Era tal el gran amor que Sor Filomena tenía por el Sagrado Corazón de Jesús que los que entraban en contacto con ella se sentían impulsados a amarlo con más intensidad. En su comunidad había difundido la práctica piadosa de los primeros viernes de mes con la intención de reparación y había conseguido que todas se consagraran al Sagrado Corazón.

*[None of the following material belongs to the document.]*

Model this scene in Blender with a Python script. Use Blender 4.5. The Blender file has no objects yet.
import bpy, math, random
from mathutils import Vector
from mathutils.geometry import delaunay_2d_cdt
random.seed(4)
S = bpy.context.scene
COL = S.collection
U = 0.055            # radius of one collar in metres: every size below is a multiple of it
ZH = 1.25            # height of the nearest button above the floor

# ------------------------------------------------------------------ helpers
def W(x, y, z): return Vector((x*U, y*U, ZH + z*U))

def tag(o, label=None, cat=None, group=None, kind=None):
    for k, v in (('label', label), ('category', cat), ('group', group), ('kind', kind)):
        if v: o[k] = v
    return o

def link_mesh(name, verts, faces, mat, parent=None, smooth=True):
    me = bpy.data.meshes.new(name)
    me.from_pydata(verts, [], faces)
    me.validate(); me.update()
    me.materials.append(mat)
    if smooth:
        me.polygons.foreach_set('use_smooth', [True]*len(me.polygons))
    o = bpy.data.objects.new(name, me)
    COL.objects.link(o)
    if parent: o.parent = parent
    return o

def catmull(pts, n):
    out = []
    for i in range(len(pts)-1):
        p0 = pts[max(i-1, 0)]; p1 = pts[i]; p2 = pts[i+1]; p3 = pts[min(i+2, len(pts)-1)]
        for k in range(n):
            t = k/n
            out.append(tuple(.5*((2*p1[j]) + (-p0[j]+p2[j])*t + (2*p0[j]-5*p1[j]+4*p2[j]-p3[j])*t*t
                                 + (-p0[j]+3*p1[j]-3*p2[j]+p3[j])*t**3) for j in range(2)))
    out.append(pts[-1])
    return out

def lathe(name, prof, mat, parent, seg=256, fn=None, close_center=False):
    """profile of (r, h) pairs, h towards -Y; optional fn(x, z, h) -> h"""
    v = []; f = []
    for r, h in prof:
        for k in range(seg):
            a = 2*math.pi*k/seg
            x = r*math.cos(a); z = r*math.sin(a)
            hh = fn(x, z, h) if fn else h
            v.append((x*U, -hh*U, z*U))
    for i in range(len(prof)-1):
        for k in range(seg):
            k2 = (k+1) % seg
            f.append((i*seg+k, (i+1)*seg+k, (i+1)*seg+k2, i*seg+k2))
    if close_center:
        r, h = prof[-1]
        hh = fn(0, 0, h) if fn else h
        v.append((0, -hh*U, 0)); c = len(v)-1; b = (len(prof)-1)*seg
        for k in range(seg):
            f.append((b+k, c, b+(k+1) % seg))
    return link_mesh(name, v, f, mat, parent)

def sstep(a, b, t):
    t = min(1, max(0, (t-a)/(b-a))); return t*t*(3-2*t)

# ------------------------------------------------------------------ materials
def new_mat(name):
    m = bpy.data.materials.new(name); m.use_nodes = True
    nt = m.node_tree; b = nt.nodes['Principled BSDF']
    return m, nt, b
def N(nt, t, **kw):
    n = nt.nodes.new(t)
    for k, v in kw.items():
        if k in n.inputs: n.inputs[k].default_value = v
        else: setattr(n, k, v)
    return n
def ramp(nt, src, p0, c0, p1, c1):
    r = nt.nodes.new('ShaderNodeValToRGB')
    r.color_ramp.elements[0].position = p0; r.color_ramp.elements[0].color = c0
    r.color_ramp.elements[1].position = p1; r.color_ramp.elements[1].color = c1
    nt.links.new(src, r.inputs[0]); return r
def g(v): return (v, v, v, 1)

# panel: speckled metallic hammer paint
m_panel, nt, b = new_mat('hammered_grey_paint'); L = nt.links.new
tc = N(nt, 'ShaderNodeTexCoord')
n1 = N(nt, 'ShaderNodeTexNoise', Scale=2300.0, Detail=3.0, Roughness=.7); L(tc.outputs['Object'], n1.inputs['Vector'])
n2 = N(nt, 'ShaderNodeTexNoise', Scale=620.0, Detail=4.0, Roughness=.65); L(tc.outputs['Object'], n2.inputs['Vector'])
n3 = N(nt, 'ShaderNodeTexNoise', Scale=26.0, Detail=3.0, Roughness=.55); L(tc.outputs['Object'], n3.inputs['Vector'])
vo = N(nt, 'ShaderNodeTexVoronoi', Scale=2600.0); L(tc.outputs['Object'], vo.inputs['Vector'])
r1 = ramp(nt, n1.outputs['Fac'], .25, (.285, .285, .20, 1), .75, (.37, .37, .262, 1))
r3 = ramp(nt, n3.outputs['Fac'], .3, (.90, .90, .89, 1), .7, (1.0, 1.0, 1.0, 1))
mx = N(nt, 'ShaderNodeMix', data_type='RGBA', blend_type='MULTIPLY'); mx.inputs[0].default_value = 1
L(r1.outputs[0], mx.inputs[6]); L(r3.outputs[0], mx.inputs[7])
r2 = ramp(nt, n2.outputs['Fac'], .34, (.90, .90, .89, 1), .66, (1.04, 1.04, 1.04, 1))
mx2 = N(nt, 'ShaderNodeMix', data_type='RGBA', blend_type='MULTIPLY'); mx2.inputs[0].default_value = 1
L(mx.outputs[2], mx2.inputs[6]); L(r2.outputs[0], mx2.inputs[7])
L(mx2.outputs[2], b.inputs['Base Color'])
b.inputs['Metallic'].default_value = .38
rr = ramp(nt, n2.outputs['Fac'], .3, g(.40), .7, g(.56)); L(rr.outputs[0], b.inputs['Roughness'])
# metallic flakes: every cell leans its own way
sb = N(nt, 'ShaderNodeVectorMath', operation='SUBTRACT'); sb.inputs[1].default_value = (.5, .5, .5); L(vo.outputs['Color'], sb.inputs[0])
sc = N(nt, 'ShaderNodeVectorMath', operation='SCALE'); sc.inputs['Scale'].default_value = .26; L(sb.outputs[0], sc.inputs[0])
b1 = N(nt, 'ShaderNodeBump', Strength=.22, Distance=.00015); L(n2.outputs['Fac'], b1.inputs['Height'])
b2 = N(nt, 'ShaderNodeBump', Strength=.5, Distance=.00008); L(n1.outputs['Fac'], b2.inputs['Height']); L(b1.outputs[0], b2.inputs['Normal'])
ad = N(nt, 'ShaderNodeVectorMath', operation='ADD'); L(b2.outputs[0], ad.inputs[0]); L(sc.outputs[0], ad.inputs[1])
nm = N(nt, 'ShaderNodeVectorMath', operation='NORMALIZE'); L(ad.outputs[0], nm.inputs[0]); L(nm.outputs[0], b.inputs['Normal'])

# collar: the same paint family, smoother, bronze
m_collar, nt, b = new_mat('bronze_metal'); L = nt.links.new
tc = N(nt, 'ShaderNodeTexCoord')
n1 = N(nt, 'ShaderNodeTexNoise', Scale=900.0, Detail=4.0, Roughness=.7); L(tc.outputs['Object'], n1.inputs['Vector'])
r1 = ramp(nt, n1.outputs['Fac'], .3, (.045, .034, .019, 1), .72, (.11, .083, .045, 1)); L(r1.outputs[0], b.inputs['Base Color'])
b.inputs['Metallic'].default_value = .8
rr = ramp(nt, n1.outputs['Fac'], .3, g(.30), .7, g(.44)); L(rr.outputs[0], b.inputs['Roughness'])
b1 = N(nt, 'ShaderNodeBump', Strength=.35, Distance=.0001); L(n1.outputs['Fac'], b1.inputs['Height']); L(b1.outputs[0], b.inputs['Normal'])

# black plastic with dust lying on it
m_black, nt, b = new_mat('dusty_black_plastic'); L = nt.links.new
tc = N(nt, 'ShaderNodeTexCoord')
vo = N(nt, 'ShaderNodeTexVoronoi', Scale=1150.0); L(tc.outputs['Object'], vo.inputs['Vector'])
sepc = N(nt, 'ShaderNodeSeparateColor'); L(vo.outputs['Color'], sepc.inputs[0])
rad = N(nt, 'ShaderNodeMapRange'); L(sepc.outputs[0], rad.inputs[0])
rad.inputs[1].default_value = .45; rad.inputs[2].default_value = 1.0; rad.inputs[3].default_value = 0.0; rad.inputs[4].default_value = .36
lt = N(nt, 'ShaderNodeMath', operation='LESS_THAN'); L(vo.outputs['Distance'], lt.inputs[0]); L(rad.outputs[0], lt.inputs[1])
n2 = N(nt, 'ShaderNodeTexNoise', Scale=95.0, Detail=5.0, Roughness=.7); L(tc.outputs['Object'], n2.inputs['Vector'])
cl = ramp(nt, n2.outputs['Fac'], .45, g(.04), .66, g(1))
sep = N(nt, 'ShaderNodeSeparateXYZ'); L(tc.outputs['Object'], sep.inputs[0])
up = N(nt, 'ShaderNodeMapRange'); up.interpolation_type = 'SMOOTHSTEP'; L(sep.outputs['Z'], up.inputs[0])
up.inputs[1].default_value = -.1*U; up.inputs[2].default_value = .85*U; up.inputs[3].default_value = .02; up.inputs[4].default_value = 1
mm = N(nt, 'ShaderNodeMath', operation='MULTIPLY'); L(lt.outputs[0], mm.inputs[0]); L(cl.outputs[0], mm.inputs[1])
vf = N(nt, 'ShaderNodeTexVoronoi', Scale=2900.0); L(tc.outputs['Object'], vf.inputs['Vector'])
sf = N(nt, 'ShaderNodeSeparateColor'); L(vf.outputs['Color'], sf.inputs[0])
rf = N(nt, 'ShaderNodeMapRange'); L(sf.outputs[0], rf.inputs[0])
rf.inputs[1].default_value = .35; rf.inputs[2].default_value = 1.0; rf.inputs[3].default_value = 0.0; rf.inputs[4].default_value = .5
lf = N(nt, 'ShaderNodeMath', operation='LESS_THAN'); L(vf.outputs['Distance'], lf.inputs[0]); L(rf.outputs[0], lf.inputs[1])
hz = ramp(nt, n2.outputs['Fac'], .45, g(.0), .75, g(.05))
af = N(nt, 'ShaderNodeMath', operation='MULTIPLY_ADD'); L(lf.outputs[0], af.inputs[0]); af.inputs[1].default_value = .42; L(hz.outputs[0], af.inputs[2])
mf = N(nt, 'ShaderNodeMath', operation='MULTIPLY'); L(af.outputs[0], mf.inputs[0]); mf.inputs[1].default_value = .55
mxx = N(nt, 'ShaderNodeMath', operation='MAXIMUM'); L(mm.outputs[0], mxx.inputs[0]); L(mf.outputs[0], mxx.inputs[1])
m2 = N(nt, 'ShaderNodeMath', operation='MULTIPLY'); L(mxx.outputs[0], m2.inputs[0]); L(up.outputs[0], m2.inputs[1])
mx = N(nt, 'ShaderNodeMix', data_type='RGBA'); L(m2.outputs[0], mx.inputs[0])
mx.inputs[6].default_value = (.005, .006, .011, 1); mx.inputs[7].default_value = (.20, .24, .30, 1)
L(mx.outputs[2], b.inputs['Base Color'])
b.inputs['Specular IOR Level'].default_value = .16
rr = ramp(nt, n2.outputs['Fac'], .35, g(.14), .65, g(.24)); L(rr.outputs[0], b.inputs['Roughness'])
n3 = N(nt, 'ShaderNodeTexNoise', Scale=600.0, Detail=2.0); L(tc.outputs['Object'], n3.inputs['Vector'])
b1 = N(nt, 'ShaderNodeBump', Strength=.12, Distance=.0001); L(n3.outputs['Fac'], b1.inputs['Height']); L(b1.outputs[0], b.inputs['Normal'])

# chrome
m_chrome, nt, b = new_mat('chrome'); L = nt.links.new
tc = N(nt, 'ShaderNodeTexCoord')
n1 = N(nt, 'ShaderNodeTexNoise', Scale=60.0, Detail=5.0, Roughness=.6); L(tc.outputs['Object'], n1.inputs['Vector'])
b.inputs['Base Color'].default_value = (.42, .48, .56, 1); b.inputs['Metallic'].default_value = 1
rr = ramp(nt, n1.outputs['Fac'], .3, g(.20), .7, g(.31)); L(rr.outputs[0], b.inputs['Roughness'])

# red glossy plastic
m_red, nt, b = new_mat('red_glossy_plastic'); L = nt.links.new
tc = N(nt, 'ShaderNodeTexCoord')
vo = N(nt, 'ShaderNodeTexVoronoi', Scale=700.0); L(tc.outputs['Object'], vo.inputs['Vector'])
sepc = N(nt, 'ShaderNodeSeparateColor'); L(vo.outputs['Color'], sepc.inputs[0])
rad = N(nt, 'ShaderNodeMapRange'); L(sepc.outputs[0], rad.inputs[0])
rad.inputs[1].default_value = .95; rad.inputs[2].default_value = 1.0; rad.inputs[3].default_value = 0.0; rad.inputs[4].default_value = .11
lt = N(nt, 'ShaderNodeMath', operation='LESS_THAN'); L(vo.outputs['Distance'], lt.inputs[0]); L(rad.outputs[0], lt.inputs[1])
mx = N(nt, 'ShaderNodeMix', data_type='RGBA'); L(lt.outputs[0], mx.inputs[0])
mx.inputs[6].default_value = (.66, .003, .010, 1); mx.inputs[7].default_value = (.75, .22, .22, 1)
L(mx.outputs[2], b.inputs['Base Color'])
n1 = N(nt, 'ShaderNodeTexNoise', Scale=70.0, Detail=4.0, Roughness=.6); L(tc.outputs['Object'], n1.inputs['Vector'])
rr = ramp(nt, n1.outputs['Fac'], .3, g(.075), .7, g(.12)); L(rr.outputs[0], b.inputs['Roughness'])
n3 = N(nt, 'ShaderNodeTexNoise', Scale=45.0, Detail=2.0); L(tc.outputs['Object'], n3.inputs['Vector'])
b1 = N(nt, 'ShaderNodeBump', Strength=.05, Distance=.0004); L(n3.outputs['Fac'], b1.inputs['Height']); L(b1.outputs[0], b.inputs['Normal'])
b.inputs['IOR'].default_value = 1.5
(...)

Pero, si en estos casos se había prodigado con mucho fervor y conscientemente, había otras ocasiones en que su amor, tan ardiente, se volvía tan incontrolable que estallaba en manifestaciones de las que ella no era dueña. Como aquella vez en que exclamó de repente: “Quisiera, amor mío, golpear y herir vuestro Corazón con dardos de amor, herirlo y traspasarlo como cuando estabais en la cruz” y cuando una hermana la hizo volver en sí, confundida y avergonzada decía: “Hermanas, no hagan caso, que mi soberbia es grande”.
La verdad era, más bien, que su amor por el Señor era grande, al igual que su humildad y fervor y ello edificaba a las demás animándolas a una entrega más fuerte de sí mismas a Dios.
Como ya hemos dicho, no fueron sólo las hermanas las que se beneficiaron de la cercanía de Sor Filomena, sino todos aquellos que de una forma u otra entraron en contacto con ella.
Sucedió una vez que un sacerdote de la ciudad de Valls fue al monasterio de las Mínima y se entretuvo algún tiempo en el locutorio conversando con sor Filomena de Santa Coloma. El sacerdote se llamaba don José Martì, hombre culto y muy piadoso, amigo del confesor de las monjas, el padre Narciso Dalmau. Precisamente a este, don Martì le contó el encuentro con sor Filomena diciéndole una frase que resumía todo el encuentro: “Salí de su conversación con los bolsillos llenos de amor a Dios”.